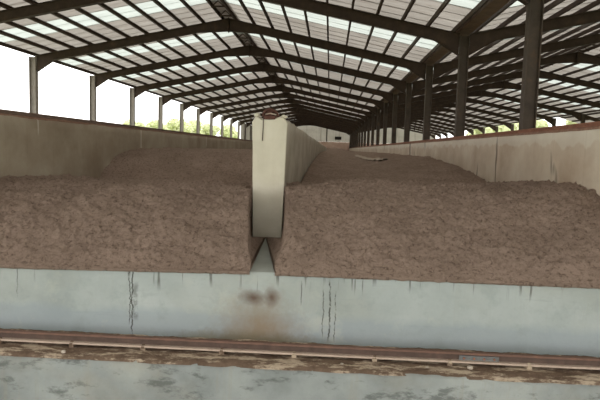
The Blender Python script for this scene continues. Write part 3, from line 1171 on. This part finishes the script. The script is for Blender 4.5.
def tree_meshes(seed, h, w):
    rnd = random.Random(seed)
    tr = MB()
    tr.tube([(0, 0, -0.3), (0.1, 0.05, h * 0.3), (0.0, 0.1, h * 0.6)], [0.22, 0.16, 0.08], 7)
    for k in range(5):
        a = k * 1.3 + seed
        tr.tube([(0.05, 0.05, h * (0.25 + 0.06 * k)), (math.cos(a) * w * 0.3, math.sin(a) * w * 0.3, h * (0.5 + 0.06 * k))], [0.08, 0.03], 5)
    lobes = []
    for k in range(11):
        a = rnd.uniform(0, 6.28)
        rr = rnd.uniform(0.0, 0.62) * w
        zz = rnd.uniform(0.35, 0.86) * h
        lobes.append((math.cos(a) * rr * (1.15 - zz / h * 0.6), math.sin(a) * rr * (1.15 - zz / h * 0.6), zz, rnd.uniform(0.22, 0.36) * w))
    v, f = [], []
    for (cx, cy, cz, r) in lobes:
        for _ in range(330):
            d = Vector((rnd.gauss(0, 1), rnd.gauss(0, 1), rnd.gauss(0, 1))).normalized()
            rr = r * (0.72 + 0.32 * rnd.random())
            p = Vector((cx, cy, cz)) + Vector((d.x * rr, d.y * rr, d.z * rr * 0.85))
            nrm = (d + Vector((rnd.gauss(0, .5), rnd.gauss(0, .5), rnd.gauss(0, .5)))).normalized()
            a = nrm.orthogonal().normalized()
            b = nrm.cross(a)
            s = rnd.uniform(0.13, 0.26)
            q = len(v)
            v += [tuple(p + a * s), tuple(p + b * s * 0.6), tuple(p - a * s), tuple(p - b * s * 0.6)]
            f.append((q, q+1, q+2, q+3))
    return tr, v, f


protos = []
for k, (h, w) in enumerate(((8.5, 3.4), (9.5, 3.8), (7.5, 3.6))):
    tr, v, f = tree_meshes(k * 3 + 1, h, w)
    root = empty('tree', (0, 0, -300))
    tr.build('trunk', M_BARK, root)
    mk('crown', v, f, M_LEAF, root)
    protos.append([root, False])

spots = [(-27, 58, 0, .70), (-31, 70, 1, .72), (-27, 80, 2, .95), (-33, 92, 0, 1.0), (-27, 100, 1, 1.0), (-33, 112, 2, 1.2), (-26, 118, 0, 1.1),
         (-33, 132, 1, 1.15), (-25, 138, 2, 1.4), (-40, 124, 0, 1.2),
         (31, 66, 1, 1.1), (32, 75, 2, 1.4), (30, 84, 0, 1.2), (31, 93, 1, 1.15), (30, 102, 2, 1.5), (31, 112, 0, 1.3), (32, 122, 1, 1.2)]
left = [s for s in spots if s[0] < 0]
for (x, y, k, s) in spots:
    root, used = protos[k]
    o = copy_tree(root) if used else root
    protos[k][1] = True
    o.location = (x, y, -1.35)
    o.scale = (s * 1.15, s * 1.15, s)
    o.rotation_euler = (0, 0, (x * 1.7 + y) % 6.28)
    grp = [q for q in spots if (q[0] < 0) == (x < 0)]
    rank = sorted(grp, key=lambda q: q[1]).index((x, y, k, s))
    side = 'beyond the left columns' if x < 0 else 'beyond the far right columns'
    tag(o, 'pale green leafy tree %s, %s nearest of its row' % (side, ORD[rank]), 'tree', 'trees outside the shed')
· · · ·
Without the pictures, write out all of the material exactly.

The Blender Python script for this scene continues. Write part 3, from line 1171 on. This part finishes the script. The script is for Blender 4.5.
def tree_meshes(seed, h, w):
    rnd = random.Random(seed)
    tr = MB()
    tr.tube([(0, 0, -0.3), (0.1, 0.05, h * 0.3), (0.0, 0.1, h * 0.6)], [0.22, 0.16, 0.08], 7)
    for k in range(5):
        a = k * 1.3 + seed
        tr.tube([(0.05, 0.05, h * (0.25 + 0.06 * k)), (math.cos(a) * w * 0.3, math.sin(a) * w * 0.3, h * (0.5 + 0.06 * k))], [0.08, 0.03], 5)
    lobes = []
    for k in range(11):
        a = rnd.uniform(0, 6.28)
        rr = rnd.uniform(0.0, 0.62) * w
        zz = rnd.uniform(0.35, 0.86) * h
        lobes.append((math.cos(a) * rr * (1.15 - zz / h * 0.6), math.sin(a) * rr * (1.15 - zz / h * 0.6), zz, rnd.uniform(0.22, 0.36) * w))
    v, f = [], []
    for (cx, cy, cz, r) in lobes:
        for _ in range(330):
            d = Vector((rnd.gauss(0, 1), rnd.gauss(0, 1), rnd.gauss(0, 1))).normalized()
            rr = r * (0.72 + 0.32 * rnd.random())
            p = Vector((cx, cy, cz)) + Vector((d.x * rr, d.y * rr, d.z * rr * 0.85))
            nrm = (d + Vector((rnd.gauss(0, .5), rnd.gauss(0, .5), rnd.gauss(0, .5)))).normalized()
            a = nrm.orthogonal().normalized()
            b = nrm.cross(a)
            s = rnd.uniform(0.13, 0.26)
            q = len(v)
            v += [tuple(p + a * s), tuple(p + b * s * 0.6), tuple(p - a * s), tuple(p - b * s * 0.6)]
            f.append((q, q+1, q+2, q+3))
    return tr, v, f


protos = []
for k, (h, w) in enumerate(((8.5, 3.4), (9.5, 3.8), (7.5, 3.6))):
    tr, v, f = tree_meshes(k * 3 + 1, h, w)
    root = empty('tree', (0, 0, -300))
    tr.build('trunk', M_BARK, root)
    mk('crown', v, f, M_LEAF, root)
    protos.append([root, False])

spots = [(-27, 58, 0, .70), (-31, 70, 1, .72), (-27, 80, 2, .95), (-33, 92, 0, 1.0), (-27, 100, 1, 1.0), (-33, 112, 2, 1.2), (-26, 118, 0, 1.1),
         (-33, 132, 1, 1.15), (-25, 138, 2, 1.4), (-40, 124, 0, 1.2),
         (31, 66, 1, 1.1), (32, 75, 2, 1.4), (30, 84, 0, 1.2), (31, 93, 1, 1.15), (30, 102, 2, 1.5), (31, 112, 0, 1.3), (32, 122, 1, 1.2)]
left = [s for s in spots if s[0] < 0]
for (x, y, k, s) in spots:
    root, used = protos[k]
    o = copy_tree(root) if used else root
    protos[k][1] = True
    o.location = (x, y, -1.35)
    o.scale = (s * 1.15, s * 1.15, s)
    o.rotation_euler = (0, 0, (x * 1.7 + y) % 6.28)
    grp = [q for q in spots if (q[0] < 0) == (x < 0)]
    rank = sorted(grp, key=lambda q: q[1]).index((x, y, k, s))
    side = 'beyond the left columns' if x < 0 else 'beyond the far right columns'
    tag(o, 'pale green leafy tree %s, %s nearest of its row' % (side, ORD[rank]), 'tree', 'trees outside the shed')